> Do this
Please write out the lines of the data exactly, beginning with the first and ending with the line containing "COL = scene.collection"; leave the pictures behind.

===============

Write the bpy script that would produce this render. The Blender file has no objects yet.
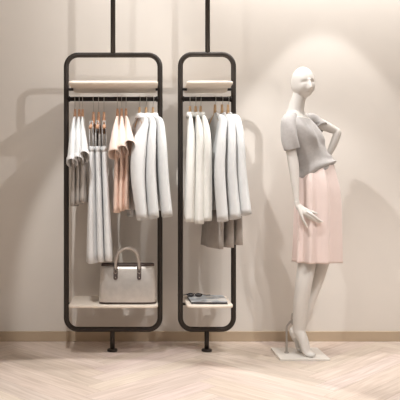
import bpy, math, random
from mathutils import Vector, Matrix

R = math.radians
rnd = random.Random(7)
scene = bpy.context.scene
COL = scene.collection

# ------------------------------------------------------------------ camera
cam_data = bpy.data.cameras.new('camera')
cam = bpy.data.objects.new('camera', cam_data)
COL.objects.link(cam)
cam.location = (0.0, -4.42, 1.0)
cam.rotation_euler = (R(90), 0, 0)
cam_data.sensor_width = 36
cam_data.lens = 58.5
cam_data.shift_x = 0.1375
cam_data.shift_y = -0.015
cam_data.clip_start = 0.05
scene.camera = cam

# ------------------------------------------------------------------ world, lights, exposure
world = bpy.data.worlds.new('world')
scene.world = world
world.use_nodes = True
bgn = world.node_tree.nodes['Background']
bgn.inputs[0].default_value = (1.0, 0.97, 0.93, 1)
bgn.inputs[1].default_value = 0.11

scene.view_settings.view_transform = 'Standard'
scene.view_settings.look = 'None'
scene.view_settings.exposure = 0.36
scene.view_settings.gamma = 1.0


def spot(name, loc, aim, watts, angle, blend=0.3, radius=0.03, colr=(1, 0.99, 0.98)):
    d = bpy.data.lights.new(name, 'SPOT')
    d.energy = watts
    d.spot_size = R(angle)
    d.spot_blend = blend
    d.shadow_soft_size = radius
    d.color = colr
    o = bpy.data.objects.new(name, d)
    COL.objects.link(o)
    o.location = loc
    o.rotation_euler = (Vector(aim) - Vector(loc)).to_track_quat('-Z', 'Y').to_euler()
    return o


def area(name, loc, aim, watts, sx, sy, colr=(1, 0.99, 0.98)):
    d = bpy.data.lights.new(name, 'AREA')
    d.shape = 'RECTANGLE'
    d.size = sx
    d.size_y = sy
    d.energy = watts
    d.color = colr
    o = bpy.data.objects.new(name, d)
    COL.objects.link(o)
    o.location = loc
    o.rotation_euler = (Vector(aim) - Vector(loc)).to_track_quat('-Z', 'Y').to_euler()
    return o


# ceiling spots: keys in front of the racks, wall washers near the wall
spot('key_spot_left', (-0.42, -1.80, 3.10), (-0.20, -0.45, 1.06), 112, 29, 0.35, 0.02)
spot('key_spot_right', (0.90, -1.80, 3.10), (0.42, -0.42, 1.12), 52, 29, 0.4, 0.025)
spot('key_spot_mannequin', (-0.05, -1.10, 3.10), (1.02, -0.35, 0.8), 112, 40, 0.5, 0.025)
spot('wall_washer_mannequin', (1.19, -0.52, 3.10), (1.22, -0.50, 0.0), 50, 56, 0.20, 0.02)
spot('wall_spot_right', (1.55, -2.90, 3.10), (1.42, 0.0, 0.42), 60, 36, 0.7, 0.03)
spot('floor_spot', (-0.60, -2.70, 3.10), (-0.45, -2.45, 0.0), 300, 63, 0.06, 0.02)
spot('floor_spot', (1.75, -2.60, 3.10), (1.62, -1.75, 0.0), 125, 74, 0.4, 0.04)
# lower front lamps throwing the frame shadows on the wall
spot('front_spot_left', (-0.62, -1.25, 2.25), (0.60, 0.0, 1.60), 9, 120, 1.0, 0.02)
spot('front_spot_right', (1.55, -1.95, 3.0), (-0.80, 0.0, 1.62), 80, 38, 0.6, 0.03)
area('wall_wash_strip', (1.45, -0.34, 3.15), (1.45, -0.02, 0.80), 29, 2.2, 0.08)
area('wall_wash_strip', (-0.15, -0.34, 3.15), (-0.15, -0.02, 1.80), 6, 1.0, 0.08)
area('ceiling_fill', (0.6, -3.4, 3.15), (0.5, -1.0, 0), 20, 3.4, 1.6)  # unseen soft area light, added as general fill

# ------------------------------------------------------------------ helpers
F_PX, VX, VY, CAM_D = 650.0, 145.0, 194.0, 4.42


def P(px, py, y):
    s = F_PX / (CAM_D + y)
    return Vector(((px - VX) / s, y, 1.0 + (VY - py) / s))


def lin(c):
    out = []
    for v in c:
        v /= 255.0
        out.append(v / 12.92 if v <= 0.04045 else ((v + 0.055) / 1.055) ** 2.4)
    return (*out, 1)


def material(name, rgb, rough=0.6, metal=0.0, noise=0.06, scale=30.0, bump=0.0, bump_scale=300.0, sheen=0.0, spec=0.5, coat=0.0):
    m = bpy.data.materials.new(name)
    m.use_nodes = True
    nt = m.node_tree
    b = nt.nodes['Principled BSDF']
    b.inputs['Roughness'].default_value = rough
    b.inputs['Metallic'].default_value = metal
    b.inputs['Specular IOR Level'].default_value = spec
    if sheen:
        b.inputs['Sheen Weight'].default_value = sheen
    if coat:
        b.inputs['Coat Weight'].default_value = coat
    c = lin(rgb)
    tc = nt.nodes.new('ShaderNodeTexCoord')
    nz = nt.nodes.new('ShaderNodeTexNoise')
    nz.inputs['Scale'].default_value = scale
    nz.inputs['Detail'].default_value = 4
    nt.links.new(tc.outputs['Object'], nz.inputs['Vector'])
    cr = nt.nodes.new('ShaderNodeValToRGB')
    cr.color_ramp.elements[0].position = 0.3
    cr.color_ramp.elements[1].position = 0.7
    cr.color_ramp.elements[0].color = (*[v * (1 - noise) for v in c[:3]], 1)
    cr.color_ramp.elements[1].color = (*[min(1, v * (1 + noise)) for v in c[:3]], 1)
    nt.links.new(nz.outputs['Fac'], cr.inputs['Fac'])
    nt.links.new(cr.outputs['Color'], b.inputs['Base Color'])
    if bump:
        n2 = nt.nodes.new('ShaderNodeTexNoise')
        n2.inputs['Scale'].default_value = bump_scale
        nt.links.new(tc.outputs['Object'], n2.inputs['Vector'])
        bp = nt.nodes.new('ShaderNodeBump')
        bp.inputs['Strength'].default_value = bump
        bp.inputs['Distance'].default_value = 0.002
        nt.links.new(n2.outputs['Fac'], bp.inputs['Height'])
        nt.links.new(bp.outputs['Normal'], b.inputs['Normal'])
    return m


M = {
    'wall': material('wall_plaster', (222, 215, 207), 0.85, noise=0.02, scale=2.0, bump=0.05, bump_scale=120, spec=0.2),
    'ceiling': material('ceiling_paint', (225, 220, 212), 0.9, noise=0.02),
    'base': material('baseboard_paint', (186, 166, 142), 0.6, noise=0.04, scale=8),
    'groove': material('floor_groove', (172, 152, 134), 0.8),
    'metal': material('dark_bronze_metal', (50, 43, 38), 0.42, metal=0.35, noise=0.08, scale=60),
    'rail': material('black_rail_metal', (34, 28, 26), 0.35, metal=0.4, noise=0.06, scale=60),
    'shelf': material('cream_shelf_board', (234, 222, 208), 0.55, noise=0.02, scale=10),
    'wire': material('steel_wire', (190, 185, 178), 0.3, metal=0.9),
    'wood': material('pale_hanger_wood', (214, 176, 134), 0.5, noise=0.10, scale=50),
    'copper': material('copper_wood', (206, 160, 128), 0.45, noise=0.08, scale=50),
    'white': material('white_cotton', (218, 218, 217), 0.9, noise=0.02, scale=20, bump=0.25, bump_scale=500, sheen=0.2),
    'ivory': material('ivory_cotton', (221, 219, 213), 0.9, noise=0.02, scale=20, bump=0.25, bump_scale=500, sheen=0.2),
    'linen': material('pale_grey_linen', (230, 230, 230), 0.9, noise=0.03, scale=25, bump=0.3, bump_scale=500, sheen=0.2),
    'greige': material('greige_cotton', (168, 160, 153), 0.9, noise=0.05, scale=25, bump=0.3, bump_scale=500, sheen=0.2),
    'charcoal': material('charcoal_cloth', (58, 52, 50), 0.9, noise=0.05, scale=25),
    'pink': material('blush_cotton', (241, 220, 207), 0.9, noise=0.02, scale=20, bump=0.2, bump_scale=500, sheen=0.2),
    'pinkbody': material('peach_cotton', (240, 210, 192), 0.9, noise=0.04, scale=25, bump=0.2, bump_scale=500, sheen=0.2),
    'skin': material('matte_white_mannequin', (212, 207, 201), 0.45, noise=0.01, scale=8, spec=0.4),
    'sweater': material('grey_knit', (172, 167, 164), 0.95, noise=0.05, scale=60, bump=0.5, bump_scale=420, sheen=0.3),
    'skirt': material('blush_pink_crepe', (227, 208, 201), 0.85, noise=0.02, scale=14, bump=0.15, bump_scale=500, sheen=0.2),
    'plate': material('white_lacquer_plate', (222, 216, 208), 0.3, noise=0.02, scale=8),
    'rod': material('brushed_steel_rod', (176, 170, 164), 0.4, metal=0.6),
    'bag': material('silver_grey_leather', (200, 193, 186), 0.33, metal=0.4, noise=0.06, scale=26, bump=0.4, bump_scale=160),
    'bagdark': material('dark_brown_leather', (72, 58, 52), 0.5, noise=0.08, scale=40),
    'baghandle': material('taupe_leather', (176, 164, 154), 0.45, noise=0.06, scale=40),
    'silver': material('polished_buckle', (200, 194, 186), 0.2, metal=1.0),
    'black': material('black_acetate', (30, 27, 26), 0.25, noise=0.04),
    'paper': material('paper_pages', (224, 220, 214), 0.8, noise=0.02),
    'spine': material('dark_magazine_cover', (70, 66, 66), 0.4, noise=0.05),
}

# magazine cover: grey blue printed picture
mc = bpy.data.materials.new('printed_cover')
mc.use_nodes = True
nt = mc.node_tree
b = nt.nodes['Principled BSDF']
b.inputs['Roughness'].default_value = 0.35
tc = nt.nodes.new('ShaderNodeTexCoord')
nz = nt.nodes.new('ShaderNodeTexNoise')
nz.inputs['Scale'].default_value = 14
nz.inputs['Detail'].default_value = 2
nt.links.new(tc.outputs['Object'], nz.inputs['Vector'])
cr = nt.nodes.new('ShaderNodeValToRGB')
e = cr.color_ramp.elements
e[0].position = 0.36
e[0].color = lin((150, 148, 148))
e[1].position = 0.62
e[1].color = lin((218, 214, 208))
x_ = e.new(0.5)
x_.color = lin((176, 182, 188))
nt.links.new(nz.outputs['Fac'], cr.inputs['Fac'])
nt.links.new(cr.outputs['Color'], b.inputs['Base Color'])
M['cover'] = mc

# oak floor: colour per plank from a colour attribute, grain from the plank's own UV
mf = bpy.data.materials.new('pale_oak_herringbone')
mf.use_nodes = True
nt = mf.node_tree
b = nt.nodes['Principled BSDF']
b.inputs['Roughness'].default_value = 0.42
b.inputs['Specular IOR Level'].default_value = 0.35
at = nt.nodes.new('ShaderNodeAttribute')
at.attribute_name = 'tone'
uv = nt.nodes.new('ShaderNodeUVMap')
uv.uv_map = 'grain'
mp = nt.nodes.new('ShaderNodeMapping')
mp.inputs['Scale'].default_value = (2.2, 34, 1)
nt.links.new(uv.outputs['UV'], mp.inputs['Vector'])
nz = nt.nodes.new('ShaderNodeTexNoise')
nz.inputs['Scale'].default_value = 1.6
nz.inputs['Detail'].default_value = 5
nz.inputs['Distortion'].default_value = 0.6
nt.links.new(mp.outputs['Vector'], nz.inputs['Vector'])
cr = nt.nodes.new('ShaderNodeValToRGB')
cr.color_ramp.elements[0].position = 0.28
cr.color_ramp.elements[0].color = (0.80, 0.765, 0.73, 1)
cr.color_ramp.elements[1].position = 0.72
cr.color_ramp.elements[1].color = (1.06, 1.06, 1.06, 1)
nt.links.new(nz.outputs['Fac'], cr.inputs['Fac'])
mx = nt.nodes.new('ShaderNodeMix')
mx.data_type = 'RGBA'
mx.blend_type = 'MULTIPLY'
mx.inputs['Factor'].default_value = 1.0
nt.links.new(at.outputs['Color'], mx.inputs['A'])
nt.links.new(cr.outputs['Color'], mx.inputs['B'])
nt.links.new(mx.outputs['Result'], b.inputs['Base Color'])
M['floor'] = mf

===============

> Answer to the problem
Write the bpy script that would produce this render. The Blender file has no objects yet.
import bpy, math, random
from mathutils import Vector, Matrix

R = math.radians
rnd = random.Random(7)
scene = bpy.context.scene
COL = scene.collection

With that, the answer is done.